The SIPC said that what was left would be paid to investors based on their share of the overall fund. It said it planned to send claims forms to investors once it had sorted through the records. The SIPC reimburses individual investors who placed funds with broker-dealers.

"I would be shocked if there is a bank account sitting somewhere with $10 billion in it," said Howard Silverstone, of Forensic Resolutions Inc., a Haddonfield firm that investigates financial fraud.

Silverstone, a CPA and fraud expert who on behalf of investors helped unravel the New Era fraud in Philadelphia in the 1990s, said schemes such as Madoff's are particularly difficult and time-consuming to investigate because they involve using the funds of more recent investors to pay returns to earlier investors.

The FBI said yesterday that it set up a hotline for investors who believe that they may have been victimized by Madoff. The number is 212-384-2359.

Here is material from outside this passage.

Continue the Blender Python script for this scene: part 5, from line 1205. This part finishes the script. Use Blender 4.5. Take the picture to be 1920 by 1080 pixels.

Madoff, a former chairman of Nasdaq, had been a pillar of Wall Street and apparently played on his reputation as a savvy investor to persuade institutions and individuals to place their money with him.

The victims ranged from major banks such as the Banco Santander Central Hispano S.A. of Spain to high-profile individuals such as Sen. Frank Lautenberg (D., N.J.) and former Eagles owner Norman Braman.

One victim was Mike Robinson, 36, of Downingtown, who said he and his family had invested between $15 million and $20 million with Madoff beginning in the early 1990s - money that is now gone.

Robinson said that his father was the first to invest with Madoff and that he became convinced the funds were secure because so many prominent people had entrusted money to him.

"He had this aura around him," said the Web designer. "If you look at some of the names of people who invested with him, you almost felt like an idiot if you didn't invest with him."